もうDIYでいいよ。

ロクシタン・ヴァーベナ

2012年2月のスケッチは、フランスの自然派スキンケア・ブランド『ロクシタン』のオードトワレ『ヴァーベナ』です。

シアバターで女性ファンが多いロクシタンですが、メンズあるいはユニセックスの商品もあって、このヴァーベナも

その爽やかな柑橘系の香りが男女問わず好まれています。

香りはどちらかといえば夏用なんですが、ヨナデン家では下の画像のように洗面所に一年中置いておいて、

冬場はオードトワレとしてではなく、来客時のサニタリー周りのルームフレグランスとして使っています。

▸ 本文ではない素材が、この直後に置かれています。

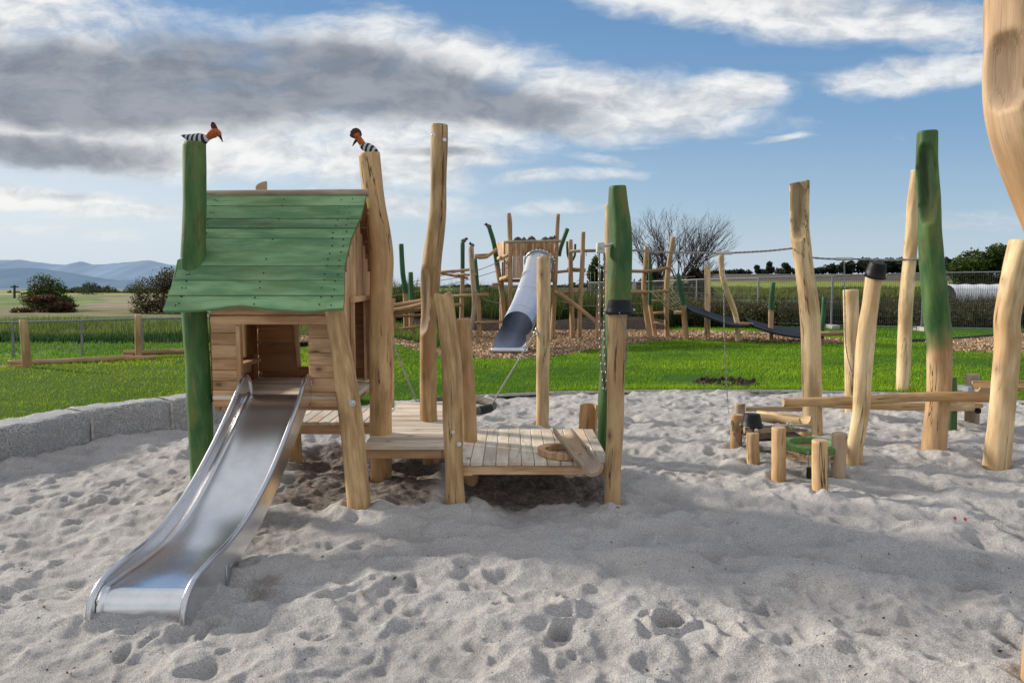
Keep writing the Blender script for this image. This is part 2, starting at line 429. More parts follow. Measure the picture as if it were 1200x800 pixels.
def np_mesh(name, V, Fc, mat, colr=None, parent=None, extra=None, smooth=False, **tags):
    me = bpy.data.meshes.new(name); V = np.asarray(V, np.float32); Fc = np.asarray(Fc, np.int32); k = Fc.shape[1]
    me.vertices.add(len(V)); me.vertices.foreach_set('co', V.ravel())
    me.loops.add(Fc.size); me.loops.foreach_set('vertex_index', Fc.ravel())
    me.polygons.add(len(Fc)); me.polygons.foreach_set('loop_start', np.arange(0, Fc.size, k, dtype=np.int32))
    me.update(calc_edges=True)
    if colr is not None:
        a = me.color_attributes.new('colr', 'FLOAT_COLOR', 'POINT'); cc = np.ones((len(V), 4), np.float32); cc[:, :3] = colr; a.data.foreach_set('color', cc.ravel())
    for nm, arr in (extra or {}).items():
        a = me.attributes.new(nm, 'FLOAT', 'POINT'); a.data.foreach_set('value', np.asarray(arr, np.float32).ravel())
    me.materials.append(mat)
    if smooth: me.shade_smooth()
    o = bpy.data.objects.new(name, me); C.objects.link(o)
    if parent is not None: o.parent = parent
    tag(o, **tags); return o
def grid_faces(nr, nc):
    i = np.arange(nr-1)[:, None]*nc+np.arange(nc-1)[None, :]
    return np.stack([i, i+1, i+nc+1, i+nc], -1).reshape(-1, 4)
def fbm(x, y, scale, seed, octs=4, rough=.5):
    """cheap numpy value noise"""
    out = np.zeros(np.broadcast(x, y).shape); amp = 1.0; tot = 0
    for o in range(octs):
        r = np.random.default_rng(seed*31+o); tab = r.random((64, 64))*2-1
        xs, ys = x*scale*(2**o)+o*7.3, y*scale*(2**o)+o*3.1
        xi, yi = np.floor(xs).astype(int), np.floor(ys).astype(int); fx, fy = xs-xi, ys-yi
        fx = fx*fx*(3-2*fx); fy = fy*fy*(3-2*fy)
        a = tab[xi % 64, yi % 64]; b = tab[(xi+1) % 64, yi % 64]; c = tab[xi % 64, (yi+1) % 64]; d = tab[(xi+1) % 64, (yi+1) % 64]
        out += amp*((a*(1-fx)+b*fx)*(1-fy)+(c*(1-fx)+d*fx)*fy); tot += amp; amp *= rough
    return out/tot
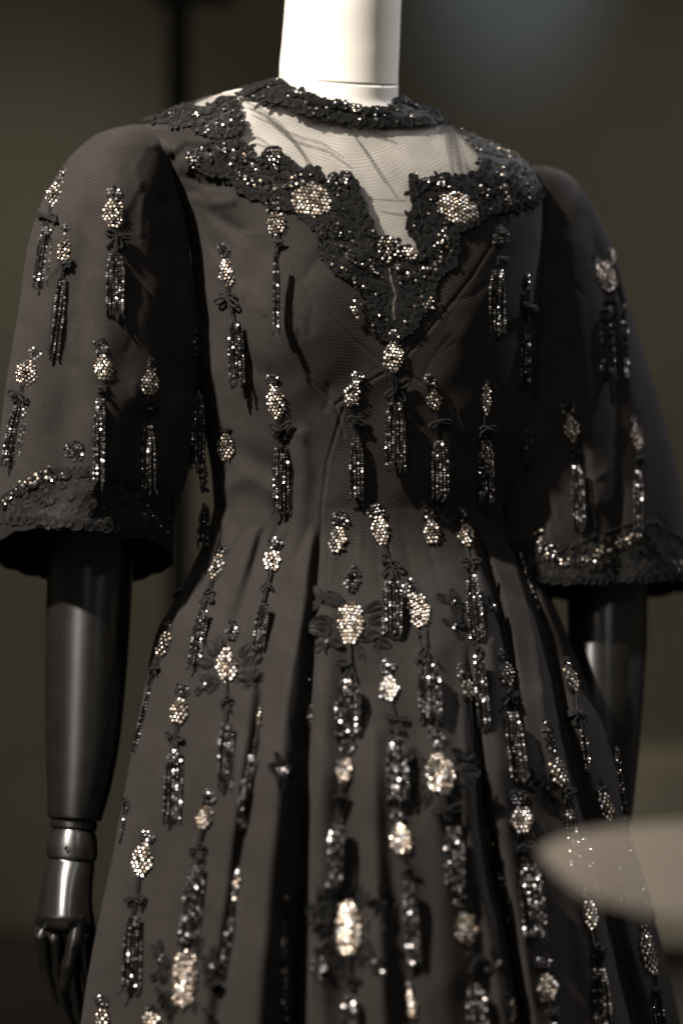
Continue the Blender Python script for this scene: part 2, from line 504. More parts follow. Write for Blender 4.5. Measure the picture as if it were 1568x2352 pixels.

この画像の上に見える収納棚のレリーフですが、『玄関をクラシック・モダン化 2 』で登場した、壊れたローマ

の柱頭のレプリカの再利用です。サニタリーのこまごましたケア用品を、きれいさっぱり一掃したこの収納棚の

レポートは、機会をみて開始します。

 

                    

さて、『ロクシタン(L`Occitan)』という名前の由来が、『オック語が話される地域』という意味の『オクシタニア』

(Occitania)からきていることをご存知の方も多いと思います。イタリアやスペインが含まれることもありますが、

オクシタニアは狭義にはピレネー山脈を挟んでスペインと接するフランスの南部地方全体(バスク語圏などを除く)

を示し、なかでも地中海沿いの南端部は『ラングドック(Languedoc=これもオック語の意味)』と呼ばれ、中世

には、その先取りの精神と自由を尊重する気風から、『宮廷詩人(トルバドゥール)』などの優れた芸術が生まれ、

その文化的隆盛は、パリを中心とする北フランスを凌ぐほどだったといわれています。

ちなみにロクシタンの本社は、このラングドック地方のすぐ隣、プロヴァンス地方の都市マノスクにあります。

 

このように、オクシタニアという言葉には豊かな文化の香りが漂っていますが、それと同時に、悲劇的な陰影が、

この言葉にはまとわりついています。 というのも、この地方は、その最盛期にあたる13世紀に、辛酸を極めた

戦乱に巻き込まれて回復不能のダメージを受け、以降、徐々に北フランスの支配下に置かれるようになり、

その文化的豊饒性を失っていくからです。

 

その戦乱=異端討伐を名目とした『アルビジョア十字軍』が、どうような性格のものなのかを示す話が、1209年の

ラングドック中部の都市ベジエ陥落の際に残されています。ペジエは他のラングドックの都市と同様、異端とされた

カタリ派に対して寛容で、信者も多かった町ですが、陥落の際、都市城内に残された市民一万数千人は、女性・

子供を問わず、一人残らず虐殺されました。陥落の前に、攻め込む側の十字軍兵士が、『異端者とそうでない人を

どのように見分ければよいのか?』と尋ねたのに対し、十字軍を指揮するシトー会修道院長アルノー・アモーリは、

こう答えたとされています。

『全員を殺せ。神が見分けをつけられるであろう。』

 

こう書いてしまうとカトリック教会だけが悪者のようですが、この十字軍は、ラングドックの利権をめぐって北フランスの

思惑も絡んで極めて複雑な様相を呈します。とにかく同じヨーロッパ人に向けられたこの特異な十字軍は、多くの

無辜の市民の命を奪って 1229年に終結し、カタリ派もほとんどの信者が火刑に処されて滅んでしまいます。

 

                     

カタリ派は、『キリスト教の中の仏教』と呼ばれるほど不思議な宗教で、そのグノーシス主義的性格は興味深く、

多くの研究書が出ています。もし興味をお持ちになったなら、読みやすい小説として、 堀田善衛の『路上の人』と

佐藤賢一の『オクシタニア』をおすすめします。